Arizona (-3.5) at Seattle: Arizona

Smart money says: Forget home field advantage, this series has come down to the simple question: who has the better quarterback? Last year, it was Seattle and they won both. 2008-09 it was Arizona, and they swept. Kevin Kolb is light-years better than Tarvaris Jackson, and Larry Fitzgerald is light years better than a one-armed Sidney Rice.

The bad idea: “Seattle’s starting 11 might suck, but their 12th man is still a weapon. Too many penalties for Arizona makes for a Seahawks upset!”


Atlanta at Tampa Bay (-2): Falcons

Smart money says: Matt Ryan took a huge step forward last week against Philadelphia, and now has the upstart Bucs to deal with. Both teams are offensively inconsistent, but the home team has lost the last two matchups between these two quarterbacks, a trend that should continue.

The bad idea: “Can’t bet against the Bucs’ fourth quarter comebacks! Look at what they did last week!”


Green Bay (-3.5) at Chicago: Packers

Smart money says: Green Bay’s defense disappointed in letting Carolina cover a massive spread in their home stadium. This one is much more reasonable, and Green Bay should win handily.

The bad idea: “The Packers have been beaten deep in week one and week two by the Saints and Panthers. Guess who loves to throw deep? Mike Martz. Bears upset!”

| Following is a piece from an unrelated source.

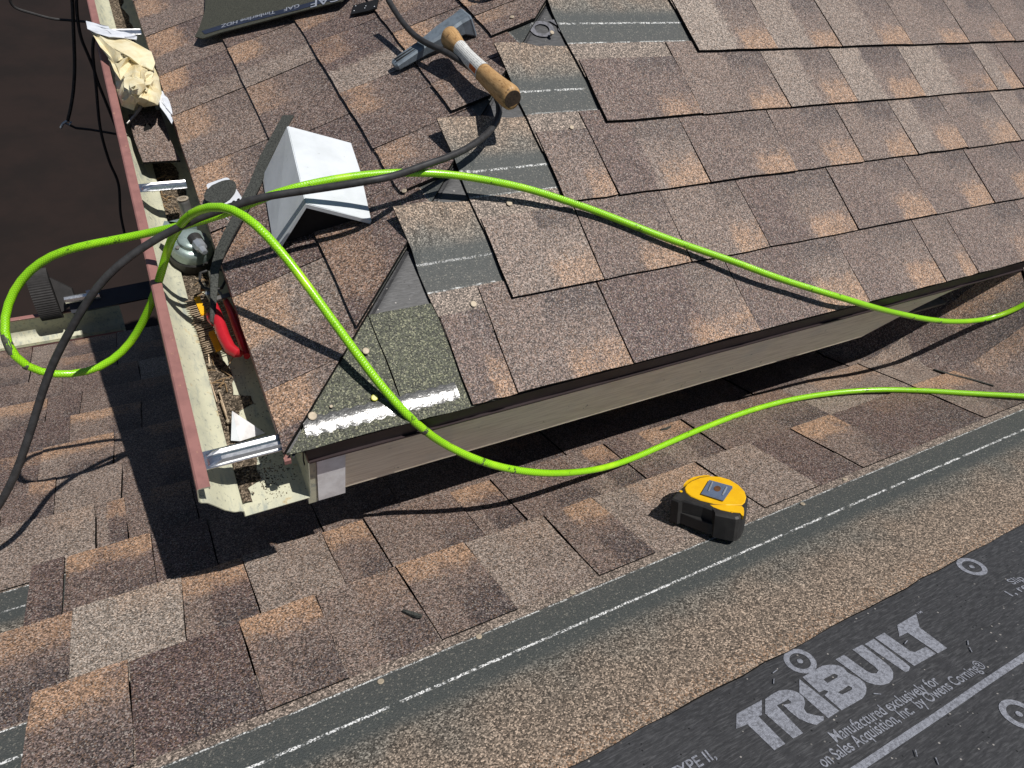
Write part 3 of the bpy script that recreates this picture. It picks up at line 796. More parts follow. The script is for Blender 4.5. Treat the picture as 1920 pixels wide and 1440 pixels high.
def text(body, a, b, hgt, anchor='L', parent=None, xf0=felt_xy, base=on_felt, bold=.012):
    """lettering whose base line runs from pixel a to pixel b of the sheet"""
    cu = bpy.data.curves.new('text', 'FONT'); cu.body = body; cu.size = 1.0; cu.offset = bold
    A, B = Vector(xf0(*a)), Vector(xf0(*b)); d = B - A; L = d.length; d.normalize(); nrm = Vector((-d.y, d.x))
    o = bpy.data.objects.new('tmp', cu); COL.objects.link(o); bpy.context.view_layer.update(); wdt = o.dimensions.x; bpy.data.objects.remove(o)
    k_ = L / wdt; hk = hgt if hgt else k_
    return from_curve(cu, 'print_lettering', parent or felt, lambda c: base(A + d * (c.x * k_) + nrm * (c.y * hk)), M['print'])
text('Manufactured exclusively for', (1568, 1393), (1763, 1281), .0185)
text('on Sales Acquisition, Inc.  by Owens Corning\u00ae', (1546, 1440), (1850, 1252), .0185)
text('(TYPE II,', (1258, 1466), (1343, 1421), .0185)
text('Slip', (1899, 1098), (1922, 1088), .0155)
text('1, re', (1893, 1122), (1926, 1106), .0155)
text('TM', (1721, 1153), (1730, 1149), .005)
lw = .0042
def band(p0, p1, w_):
    A, B = Vector(felt_xy(*p0)), Vector(felt_xy(*p1)); d = (B - A).normalized(); n_ = Vector((-d.y, d.x)) * w_
    N_ = 40; v = []; f = []
    for i in range(N_ + 1):
        c = A + (B - A) * (i / N_); v += [on_felt(c + n_), on_felt(c - n_)]
    for i in range(N_): f.append((2 * i, 2 * i + 1, 2 * i + 3, 2 * i + 2))
    mesh('print_line', v, f, M['print'], felt, [(q.x, q.y) for q in v])
band((1590, 1452), (2000, 1180), .0040)
# staples and flecks in the underlayment
for px, py, a in [(1699, 1204, .2), (1451, 1277, .7), (1453, 1259, .1), (1718, 1412, .8), (1757, 1427, .9), (1645, 1301, -.6), (1820, 1218, .9), (1815, 1205, .6)]:
    c = at(px, py, BP, -.0135); d = EX * math.cos(a) + EY * math.sin(a); e = d.cross(BP.n)
    vv, ff = box(c, d * .0040, e * .0004, BP.n * .0004); mesh('staple', vv, ff, M['print'], LR)
# letters on the felt at the top of the hip
hx = Vector((1, 0, 0)); hy = RP.t
def hip_xy(px, py):
    p = at(px, py, RP, -.0088); return (p.dot(hx), p.dot(hy))
ro = text('RO', (1064, 35), (990, 43), .046, parent=felt_hip, xf0=hip_xy, base=lambda c: hx * c[0] + hy * c[1] + RP.n * -.0088, bold=.03)
ro.data.materials.clear(); ro.data.materials.append(M['faint'])

# ---- nails
def nail(px, py, pl, parent, h, r=.0048, mat='nailhead'):
    c = at(px, py, pl, h); v, f = lathe(c, pl.n, [(-.006, r * .35), (-.0004, r * .35), (-.0002, r), (.0008, r), (.0012, r * .8)], 14)
    return mesh('nail_head', v, f, M[mat], parent)
for px, py in [(888, 570), (955, 381)]: nail(px, py, RP, HR, -.003)
for px, py, r in [(586, 780, .0055), (686, 658, .0046), (702, 746, .0046), (621, 762, .0022)]: nail(px, py, RP, HR, -.0008, r, 'capnail' if px == 702 else 'nailhead')
for px, py in [(1072, 239), (1035, 61)]: nail(px, py, RP, HR, -.001, .004)
for px, py in [(758, 358), (960, 32)]: nail(px, py, LP, HR, .002, .004)
for px, py in [(714, 1278), (898, 1194), (1073, 1111), (1505, 945), (1584, 899)]: nail(px, py, BP, LR, -.0055, .0040)
# ------------------------------------------------------------------ gutters
def sweep_sheet(prof, P, ys):
    v = []; f = []; n = len(prof)
    for y in ys:
        for x, z in prof: v.append(P(x, y, z))
    for j in range(len(ys) - 1):
        for i in range(n - 1):
            q = j * n + i; f.append((q, q + 1, q + n + 1, q + n))
    return v, f
G_OUT = [(-.0895, -.0105), (-.0885, -.0062), (-.0903, -.0050), (-.1010, -.0050), (-.1032, -.0066), (-.1050, -.0300), (-.1030, -.0345), (-.0965, -.0385), (-.0900, -.0480), (-.0800, -.0640), (-.0700, -.0745), (-.0625, -.0770), (-.0595, -.0795), (-.0590, -.0912), (.0232, -.0912), (.0247, -.0895), (.0247, -.0120)]
G_IN = [(-.0908, -.0105), (-.0902, -.0078), (-.1004, -.0065), (-.1020, -.0075), (-.1037, -.0295), (-.1018, -.0335), (-.0955, -.0372), (-.0888, -.0472), (-.0788, -.0632), (-.0690, -.0733), (-.0615, -.0758), (-.0583, -.0785), (-.0578, -.0900), (.0228, -.0900), (.0235, -.0890), (.0235, -.0120)]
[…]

Pittsburgh (-10.5) at Indianapolis: Colts

Smart money says: Ignore the awfulness of the Colts for a moment. The Steelers are ripe for an “Any Given Sunday” matchup here. They’ve been road favorites by ten points or more three times in the last five years, covering none. They even got beat outright by an awful Chiefs team in 2009. The Steelers are simply not automatic dominators on the road.

The bad idea: “Three words, Colts fans: Suck for Luck.”


Washington at Dallas (-5.5): Redskins

Smart money says: Washington may not be all that trustworthy, but they are healthy, a significant advantage over Dallas. With Romo’s ribcage healing and Miles Austin out, they will be forced to go dink and dunk on offense to protect the QB. Felix Jones will be no help, either. Washington keeps this one close.

The bad idea: “Romo is for real, man. I take back everything I ever said about him. Besides, Rex Grossman??!?!?”


Last week: 8-8 (Got my upset, but blew my lock on the Eagles.)